Microbubble generator ini memecah ukuran partikel CO2 menjadi ukuran mikro sehingga lebih mudah diserap oleh mikroalga. Dari hasil pengamatan langsung, kolam budidaya mikroalga yang dipasangi microbubble generator menunjukkan perkembangan yang lebih bagus dibanding kolam yang dipasangi aerator biasa.
“Warna mikro alga lebih hijau, ini menunjukkan perkembangan yang jauh lebih baik,” ujarnya.
Arief Faqihudin menambahkan, selain meningkatkan jumlah CO2 terlarut dalam air , teknologi ini mampu mendistribusikan partikel CO2 hingga ke dasar kolam. Di samping itu, alat ini mampu menekan jumlah CO2 di alam.
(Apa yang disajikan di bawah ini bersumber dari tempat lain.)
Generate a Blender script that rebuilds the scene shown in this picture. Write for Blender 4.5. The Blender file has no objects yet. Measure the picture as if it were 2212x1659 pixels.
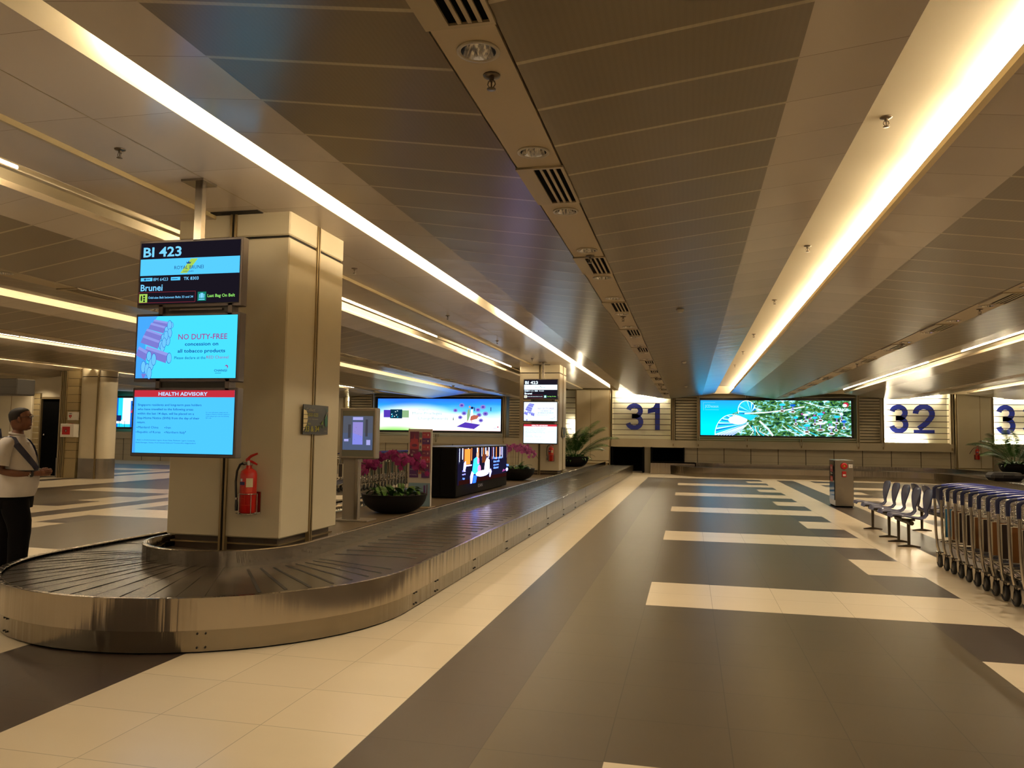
import bpy, math, random
from mathutils import Vector, Matrix
from math import sin, cos, pi, radians
C = bpy.context.scene.collection
rnd = random.Random(7)

# ------------------------------------------------------------ camera, world, exposure
F_PX, YAW, PITCH, ROLL = 1679.27, -0.225367, 0.067022, 0.0144874
CAM = Vector((0, 0, 1.532))
def cam_axes():
    fw = Vector((sin(YAW)*cos(PITCH), cos(YAW)*cos(PITCH), sin(PITCH)))
    rt = Vector((cos(YAW), -sin(YAW), 0)); up = rt.cross(fw)
    c, s = cos(ROLL), sin(ROLL)
    return fw, c*rt+s*up, -s*rt+c*up
_fw, _rt, _up = cam_axes()
cd = bpy.data.cameras.new('camera'); cam = bpy.data.objects.new('camera', cd); C.objects.link(cam)
m = Matrix((_rt, _up, -_fw)).transposed().to_4x4(); m.translation = CAM
cam.matrix_world = m
cd.sensor_width = 36; cd.lens = F_PX/2212*36; cd.clip_end = 300; cd.clip_start = .05
sc = bpy.context.scene; sc.camera = cam
vs = sc.view_settings
vs.view_transform = 'Standard'; vs.look = 'None'; vs.gamma = 1; vs.use_curve_mapping = False
vs.exposure = 0.0
w = bpy.data.worlds.new('world'); sc.world = w; w.use_nodes = True
w.node_tree.nodes['Background'].inputs[0].default_value = (1.0, .74, .46, 1)
w.node_tree.nodes['Background'].inputs[1].default_value = .30
TUBE = 75.0      # strength of the fluorescent tubes
WARM = (1.0, .785, .49)
cy = sc.cycles
cy.max_bounces = 5; cy.diffuse_bounces = 4; cy.glossy_bounces = 2; cy.use_adaptive_sampling = True; cy.adaptive_threshold = .06; cy.transmission_bounces = 3
cy.caustics_reflective = False; cy.caustics_refractive = False
cy.sample_clamp_indirect = 4.0; cy.use_denoising = True

# ------------------------------------------------------------ materials
def lin(c):
    return tuple(((x/255)/12.92 if x/255 <= .04045 else ((x/255+.055)/1.055)**2.4) for x in c)
MATS = {}
def pr(name, col, rough=.5, metal=0.0, noise=0.0, nscale=8.0, bump=0.0, bscale=(60, 60, 60), coat=0.0, spec=.5, srgb=True, trans=0):
    if name in MATS: return MATS[name]
    if srgb: col = lin(col)
    mt = bpy.data.materials.new(name); mt.use_nodes = True
    nt = mt.node_tree; b = nt.nodes['Principled BSDF']
    b.inputs['Base Color'].default_value = (*col, 1); b.inputs['Roughness'].default_value = rough
    b.inputs['Metallic'].default_value = metal; b.inputs['Specular IOR Level'].default_value = spec
    b.inputs['Coat Weight'].default_value = coat
    if trans: b.inputs['Transmission Weight'].default_value = trans
    tc = nt.nodes.new('ShaderNodeTexCoord')
    if noise:
        n = nt.nodes.new('ShaderNodeTexNoise'); n.inputs['Scale'].default_value = nscale; n.inputs['Detail'].default_value = 4
        nt.links.new(tc.outputs['Object'], n.inputs['Vector'])
        r = nt.nodes.new('ShaderNodeMapRange'); r.inputs[1].default_value = .3; r.inputs[2].default_value = .7
        r.inputs[3].default_value = 1-noise; r.inputs[4].default_value = 1+noise
        nt.links.new(n.outputs[0], r.inputs[0])
        mx = nt.nodes.new('ShaderNodeVectorMath'); mx.operation = 'SCALE'; mx.inputs[0].default_value = col
        nt.links.new(r.outputs[0], mx.inputs['Scale']); nt.links.new(mx.outputs[0], b.inputs['Base Color'])
    if bump:
        mp = nt.nodes.new('ShaderNodeMapping'); mp.inputs['Scale'].default_value = bscale
        nt.links.new(tc.outputs['Object'], mp.inputs[0])
        n2 = nt.nodes.new('ShaderNodeTexNoise'); n2.inputs['Scale'].default_value = 1; n2.inputs['Detail'].default_value = 2
        nt.links.new(mp.outputs[0], n2.inputs['Vector'])
        bp = nt.nodes.new('ShaderNodeBump'); bp.inputs['Strength'].default_value = bump; bp.inputs['Distance'].default_value = .01
        nt.links.new(n2.outputs[0], bp.inputs['Height']); nt.links.new(bp.outputs[0], b.inputs['Normal'])
    MATS[name] = mt; return mt
def streaks(mt, k=.9):
    nt = mt.node_tree; b = nt.nodes['Principled BSDF']; tc = nt.nodes['Texture Coordinate']
    mp = nt.nodes.new('ShaderNodeMapping'); mp.inputs['Scale'].default_value = (13, 13, .15); nt.links.new(tc.outputs['Object'], mp.inputs[0])
    n = nt.nodes.new('ShaderNodeTexNoise'); n.inputs['Scale'].default_value = 1; n.inputs['Detail'].default_value = 3; nt.links.new(mp.outputs[0], n.inputs['Vector'])
    bp = nt.nodes.new('ShaderNodeBump'); bp.inputs['Strength'].default_value = k; bp.inputs['Distance'].default_value = .01
    old = b.inputs['Normal'].links[0].from_socket; nt.links.new(old, bp.inputs['Normal']); nt.links.new(n.outputs[0], bp.inputs['Height']); nt.links.new(bp.outputs[0], b.inputs['Normal'])
def em(name, col, strength=1.0, srgb=True):
    if name in MATS: return MATS[name]
    if srgb: col = lin(col)
    mt = bpy.data.materials.new(name); mt.use_nodes = True; nt = mt.node_tree
    nt.nodes.clear(); o = nt.nodes.new('ShaderNodeOutputMaterial'); e = nt.nodes.new('ShaderNodeEmission')
    e.inputs[0].default_value = (*col, 1); e.inputs[1].default_value = strength
    nt.links.new(e.outputs[0], o.inputs[0]); MATS[name] = mt; return mt

M_TUBE = em('tube_light', WARM, TUBE, False)
STEEL = pr('brushed_steel', (186, 178, 166), .20, 1.0, .10, 1.4, .008, (.6, .6, 500))
STEEL2 = pr('satin_steel', (156, 148, 136), .24, 1.0, .08, 3, .008, (.6, .6, 400))
CSTEEL = pr('carousel_steel', (166, 156, 142), .17, 1.0, .10, 1.4, .008, (.6, .6, 500)); streaks(CSTEEL)
CSTEEL2 = pr('carousel_kick_steel', (138, 129, 114), .20, 1.0, .08, 3, .008, (.6, .6, 400)); streaks(CSTEEL2)
CHROME = pr('chrome', (200, 196, 190), .16, 1.0)
PANEL = pr('cream_panel', (205, 194, 168), .42, 0, .03, 2)
PANEL_D = pr('cream_panel_dark', (164, 146, 106), .5)
ALU = pr('bronze_aluminium', (150, 132, 98), .35, .6)
BLACK = pr('black_plastic', (14, 13, 14), .35)
MATTE = pr('matte_black', (2, 2, 2), .9, spec=.1)
GREYP = pr('grey_paint', (122, 118, 112), .45, .2)
RED = pr('red_paint', (190, 22, 14), .35, 0, coat=.3)
WHITE = pr('white_plastic', (225, 220, 210), .4)
RUBBER = pr('black_rubber', (30, 29, 28), .6)
BLUEP = pr('blue_plastic', (16, 34, 140), .28, coat=.3)
BLUE_D = pr('dark_blue_plastic', (20, 27, 66), .5)
GLASS = pr('dark_glass', (20, 20, 22), .05)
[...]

“CO2 di alam ditangkap oleh penangkap CO2 untuk dimasukkan ke dalam miccrobubble genarator. Selanjutnya, CO2 dipecah menjadi partikel berukuran mikro untuk disemprotkan ke kolam bersama air,” paparnya.
Rangkaian Almino yang tergolong sederhana ini memiliki dua komponen utama yaitu microbubble generator dan penjernih air, kemudian dibuat menjadi instalasi dengan pompa dan selang. Dalam pengembangan, instalasi ini menghabiskan biaya sekitar Rp. 1,5 juta rupiah.
“Alat ini mudah digunakan, mudah diaplikasikan, serta mudah dalam perawatannya,” pungkasnya.